Groups: How to join one

Daily Kos Groups serve two key functions: they help organize content for readers and they support site members who create such content.

Congratulations on identifying a group whose posts enrich your experience of the site. We have many hundreds of dynamic and interesting groups, and most of them are ready and willing to accept new members.

Joining a group is as simple as possible considering several important factors, particularly the interest of group Admins to determine membership and member roles for their groups. Read on for answers to:

  • Why join a group rather than follow it?
  • How to initiate the process of joining a group?
  • What can I expect after joining a group? 

Joining vs. following a group

Following a group AND joining a group are both possible. These features serve two different though complementary purposes.

Following is simpler. The related article linked below, "Groups: How to follow one," explains what is involved with following and how to go about it. Basically, that's the feature that puts a group's posts into your Activity Stream. It does not convey any permissions relative to group membership. 

Joining a group means being involved in the group's publication and communication processes. All group members, even contributors are able to queue stories to be published through the group. Group editors and admins can also communicate via group Kosmail. Group roles and responsibilities are explained in detail in this related article: "Groups: Member roles."

How to join a group: Getting an invitation

Sometimes conversations on the site between a group admin and a prospective group member will prompt the admin to issue an invitation to join the group. But it is also considered acceptable, not presumptuous, to ask a group admin for an invitation to join. For their part, however, group Admins are under no obligation to extend such an invitation. 

To ask for an invitation, visit a group's profile page, whose URL will be in this format: https://www.dailykos.com/groups/{group%20name} (where the %20 stands in for any spaces within the group name). In the left sidebar, click on the Send Message button to open a direct message (Kosmail) window to the group. Compose and send your request to join. Your message will be received by all the Admins and Editors of the group, though only Admins have the ability to extend an invitation to join a group. 

Since Kosmail messages sent to groups do not trigger an alert to the group members, you may find it more efficient to send an invitation solicitation to one of the group's Admins, also listed in the group's left sidebar. Clicking on an Admin's username will redirect you to that user's own profile page, where you'll see a similar Send Message button.

Invitations to join a group are now sent to a user's email of record for Daily Kos. If your email of record with Daily Kos is current and you have access to it, you'll soon see a message in your personal email inbox extending the invitation to join. (Only the invited user will know whether that email is up to date; group admins do not see that email address at all.)

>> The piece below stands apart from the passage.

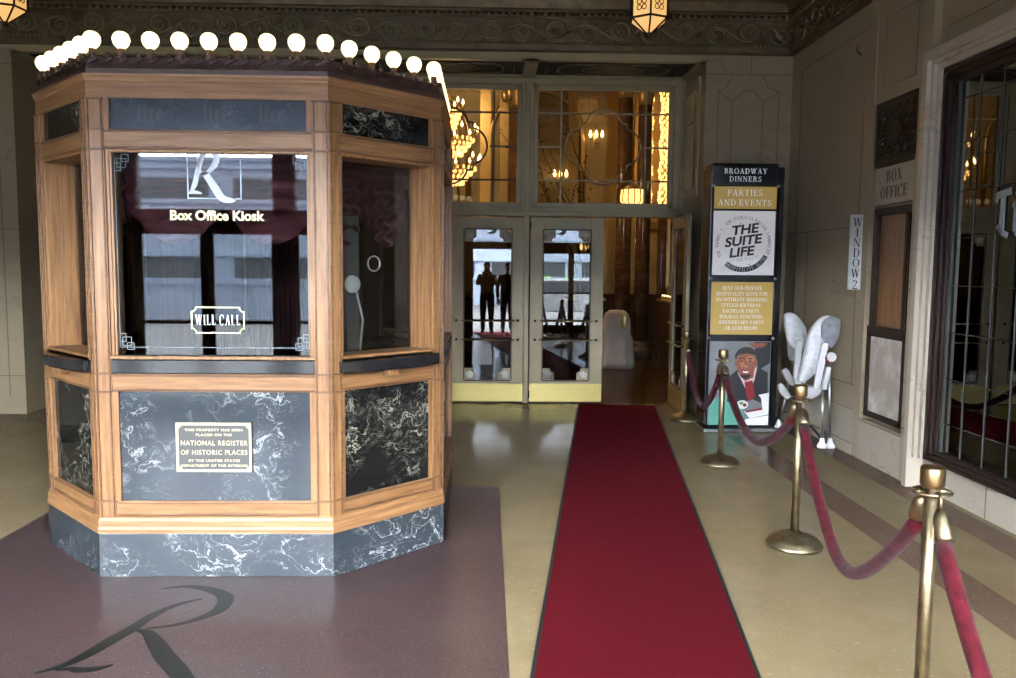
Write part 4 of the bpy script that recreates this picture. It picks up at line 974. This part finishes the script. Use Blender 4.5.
# ------------------------------------------------------------------ folded high chair
hc = thing('high_chair', 'folded white high chair with grey padding against the right wall', 'high chair', (3.035, 7.6, 0))
def pad_shell(pts, y, th, mt, name, tilt=0.):
    c = Vector((sum(p[0] for p in pts)/len(pts), 0, sum(p[1] for p in pts)/len(pts))); P, _ = smoothpath([Vector((*p, 0)) for p in pts+pts[:1]], [1]*(len(pts)+1), 5); P = P[:-1]
    rs = []
    for k in range(-4, 5):
        q = k/4; f = math.sqrt(max(0, 1-(abs(q))**2.4))*.35+.65 if abs(q) < 1 else .35
        rs.append([(c.x+(p.x-c.x)*f, y+q*th+tilt*(p.y-c.z), c.z+(p.y-c.z)*f) for p in P])
    m = MB(); m.rings(rs); return m.build(name, mt, hc)
pad_shell([(-.135, 1.203), (-.09, 1.225), (-.019, 1.205), (.06, 1.12), (.094, 1.041), (.105, .90), (.031, .86), (-.065, .91), (-.119, 1.087)], .26, .05, 'hc_pad', 'back_pad')
pad_shell([(-.085, .95), (.0, .93), (.045, .90), (.034, .75), (-.05, .76), (-.075, .82)], .28, .03, 'hc_pad2', 'back_lining')
pad_shell([(-.088, .927), (-.061, 1.08), (.033, 1.2), (.125, 1.225), (.195, 1.179), (.185, 1.037), (.109, .90), (.02, .707), (-.09, .61), (-.15, .64)], -.2, .055, 'hc_pad', 'seat_pad')
pad_shell([(.03, 1.02), (.025, 1.14), (.06, 1.20), (.13, 1.222), (.20, 1.175), (.185, 1.03), (.12, .93)], -.262, .03, 'hc_pad2', 'pad_fold')
pad_shell([(-.17, .64), (-.09, .58), (.075, .565), (.06, .486), (-.046, .442), (-.138, .508)], -.18, .05, 'hc_white', 'seat_shell')
def bar(name, a, b, r, mt='hc_white', w=None, par=hc):
    m = MB(); a, b = Vector(a), Vector(b)
    if w: d = (b-a).normalized(); n = Vector((0, 1, 0)); m.obox((a+b)/2, d, n, d.cross(n), (b-a).length/2, w, r); return m.build(name, mt, par, bevel=.006)
    m.tube([a, b], r, 10); return m.build(name, mt, par)
bar('armrest', (-.05, .05, .97), (-.07, .05, .58), .028, w=.02); bar('armrest', (.052, -.29, .98), (.0, -.27, .56), .03, w=.02); bar('side_strut', (.09, -.30, .76), (.06, -.29, .55), .022, w=.02)
bar('side_strut', (-.03, -.24, .84), (-.10, -.2, .60), .02, w=.016)
m = MB(); m.tube([(.10, -.30, .855), (.10, -.345, .855)], .042, 18); h = m.build('hub', 'hc_white', hc)
m = MB(); m.tube([(.10, -.30, .845), (.10, -.335, .845)], .044, 18); m.build('hub_ring', 'red', h)
for a, b in (((.06, -.27, .58), (.075, -.27, .05)), ((.108, -.27, .82), (.150, -.27, .05)), ((.0, .10, .40), (.055, .15, .05)), ((.05, .60, .36), (.02, .70, .05))):
    lg = bar('leg', a, b, .013, 'silver'); m = MB(); c = Vector(b)
    m.rings([[(c.x+q*math.cos(t*PI/7)*1.0, c.y+q*math.sin(t*PI/7)*1.1, z) for t in range(14)] for q, z in ((.04, 0), (.046, .012), (.040, .03), (.024, .055), (.020, .085), (.016, .095))]); m.build('foot', 'hc_white', lg)
pad_shell([(-.10, .64), (-.05, .665), (-.0, .60), (.035, .50), (-.01, .50), (-.06, .57)], .36, .03, 'hc_white', 'footrest'); pad_shell([(-.14, .50), (-.10, .52), (-.03, .43), (-.01, .36), (-.06, .37), (-.12, .43)], .33, .03, 'hc_white', 'tray_arm')
m = MB(); m.tube([(-.13, .25, .02), (-.02, .22, .16), (.10, .05, .14), (.14, -.1, .05)], .012, 8); m.build('rear_bar', 'blackm', hc)
m = MB(); m.tube([(-.0, .1, .40), (.05, .60, .36)], .014, 8); m.tube([(0, .1, .40), (-.05, -.15, .56)], .014, 8); m.tube([(-.06, .1, .6), (0, .1, .40)], .014, 8); m.tube([(.05, .6, .36), (-.02, .36, .55)], .014, 8); m.build('frame_tube', 'silver', hc)

# ------------------------------------------------------------------ hanging lanterns of the lobby
def make_lantern(loc, label):
    t = thing('hanging_lantern', label, 'lantern', loc, R(24), 'hexagonal lanterns on the lobby ceiling')
    hx = lambda r, z, o=0: [(r*math.cos(PI/3*k+o), r*math.sin(PI/3*k+o), z) for k in range(6)]
    m = MB(); m.rings([hx(.172, .135), hx(.172, .36), hx(.11, .43)], smooth=False); m.rings([hx(.172, .135), hx(.028, .02)], smooth=False); m.build('lantern_glass', 'lantern', t)
    m = MB()
    for z, r in ((.135, .178), (.36, .178)): m.tube(hx(r, z), .011, 5, loop=True)
    for a, b, c in zip(hx(.178, .135), hx(.178, .36), hx(.03, .02)): m.tube([a, b], .010, 5); m.tube([a, c], .009, 5)
    m.ball((0, 0, .01), .032, seg=8, ring=6); m.lathe([(.001, .43), (.11, .43), (.05, .47), (.015, .52), (.001, .52)], seg=6)
    for k in range(6):
        a = PI/3*k+PI/6; o = Vector((.155*math.cos(a), .155*math.sin(a), .235)); u = Vector((-math.sin(a), math.cos(a), 0))
        for q in range(4):
            c = o+(u*math.cos(q*PI/2+PI/4)+Vector((0, 0, 1))*math.sin(q*PI/2+PI/4))*.035+o.normalized()*.0
            m.tube([c+(u*math.cos(s)+Vector((0, 0, 1))*math.sin(s))*.022 for s in [j*PI/4 for j in range(8)]], .005, 4, loop=True)
    m.build('lantern_frame', 'bronze', t)
    m = MB(); m.tube([(0, 0, .5), (0, 0, 4.62-loc[2])], .008, 6); m.build('chain', 'bronze', t)
    return t
la = make_lantern((1.44, 7.5, 3.735), 'lit hexagonal lantern hanging above the doors right of the kiosk')
lb = dup(la, (-4.27, 7.5, 3.74), R(24), 'lit hexagonal lantern hanging in the upper left corner over the kiosk')

# ------------------------------------------------------------------ the foyer behind the doors
FY0, FY1, FX0, FX1, FZ = YD+.12, 17.0, -6.5, 3.55, 6.6
MB().box(FX0, FX1+.2, YD, FY1+.2, -.12, 0).build('floor_foyer', 'foy_floor', kind='structure')
MB().box(FX0-.1, FX1+.3, YD+.12, FY1+.3, FZ, FZ+.12).build('ceiling_foyer', 'foy_wall', kind='structure')
m = MB(); m.box(FX0, FX1+.1, FY1, FY1+.2, 0, FZ); wf = m.build('wall_foyer_back', 'foy_wall', kind='structure')
m = MB(); m.box(FX1, FX1+.2, YD+.1, FY1, 0, FZ); wg = m.build('wall_foyer_right', 'foy_wall', kind='structure')
m = MB(); m.box(FX0-.1, FX0, YD+.1, FY1, 0, FZ); m.build('wall_foyer_left', 'foy_wall', kind='structure')
m = MB(); m.box(FX0-.1, FX1+.2, YD+.0, YD+.16, 3.86, FZ+.1); m.box(RX1, FX1+.2, YD+.02, YD+.16, 0, 4); m.box(FX0-.1, RX0, YD+.02, YD+.16, 0, 4); m.build('wall_foyer_front', 'foy_wall', kind='structure')
m = MB()                                             # walnut wainscot
m.box(FX0, FX1, FY1-.05, FY1, 0, 1.05); m.box(FX1-.05, FX1, YD+.5, FY1, 0, 1.05); m.box(FX0, FX1, FY1-.08, FY1, 1.05, 1.10); m.box(FX1-.08, FX1, YD+.5, FY1, 1.05, 1.10)
for k in range(12):
    y = YD+.9+k*.56; m.box(FX1-.065, FX1-.05, y, y+.4, .2, .9)
m.build('trim_6', 'foy_dark', kind='structure')
m = MB()                                             # arches, cornice and dados of the foyer back wall
for cx in (-4.6, -1.35, 1.0):
    pts = [(cx-.95, FY1-.03, 2.6)]+[(cx-.95*math.cos(PI*k/14), FY1-.03, 4.3+.95*math.sin(PI*k/14)) for k in range(15)]+[(cx+.95, FY1-.03, 2.6)]
    m.tube(pts, .06, 6); m.tube([(a+(cx-a)*.22, b, c if c < 3 else c-(c-4.3)*.22) for a, b, c in pts], .03, 6)
m.box(FX0, FX1, FY1-.10, FY1, 5.55, 5.68); m.box(FX0, FX1, FY1-.16, FY1, 5.68, 5.78)
for k in range(70): m.ball((FX0+.1+k*.142, FY1-.14, 5.50), .045, seg=6, ring=4)
m.box(FX0, FX1, FY1-.10, FY1, 2.45, 2.6)
m.build('trim_7', 'foy_gilt', kind='structure')
m = MB()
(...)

Note: You must accept an invitation to join the group. You are under no obligation to join, however, and you may also leave a group at any time.

How to join a group: Accepting the invitation

Clicking on the "Join the Group" button within the body of your emailed invitation will open a tab to Daily Kos. If you're logged in, you'll see a confirmation right away: "You are now a member of {groupname}." If you're logged out, the confirmation will show when you next log in. Whether logged-in or -out, you'll have been added to the group as a contributor by virtue of accepting that emailed invitation.

Since not everyone keeps their Daily Kos email of record up to date, you might not have access to the invitation. It also sometimes happens that the invitation message is routed to spam, or otherwise interrupted along its way. If the invitation is still in effect--and it does not expire unless an Admin cancels it--you may also signal your acceptance in another way. 

The back-up method of accepting a group invitation entails logging into the site and visiting the group's URL with /join added to the end of it. The pattern for it is https://www.dailykos.com/groups/{group%20name}/join Again, {group%20name} here represents the group's actual name.

Note also: It is possible to verify/change/update one's email of record quite easily. While logged in, you may access your own Edit [my] Profile page, where there is a field to enter a different email address if necessary. Please keep in mind that being on the Daily Kos Recommended list and receiving those emails regularly says nothing about whether that email is associated with a Daily Kos site username. They're completely independent systems.

What happens after I join a group

Once you have become a group Contributor, you'll be able to queue your own unpublished drafts to the group and add other published posts (by you or anyone else) to the group's republication queue as well. The group Admin(s) will be able to promote you to Editor or Admin if they so choose; both of these roles carry special permissions related to the group's activities. See "Groups: Member roles."

Keep in mind that joining a group does not mean that you have also followed it. Group members often do follow that group as well, in order to get that group's posts added to their Activity Stream, especially they're not involved in the administration of the group.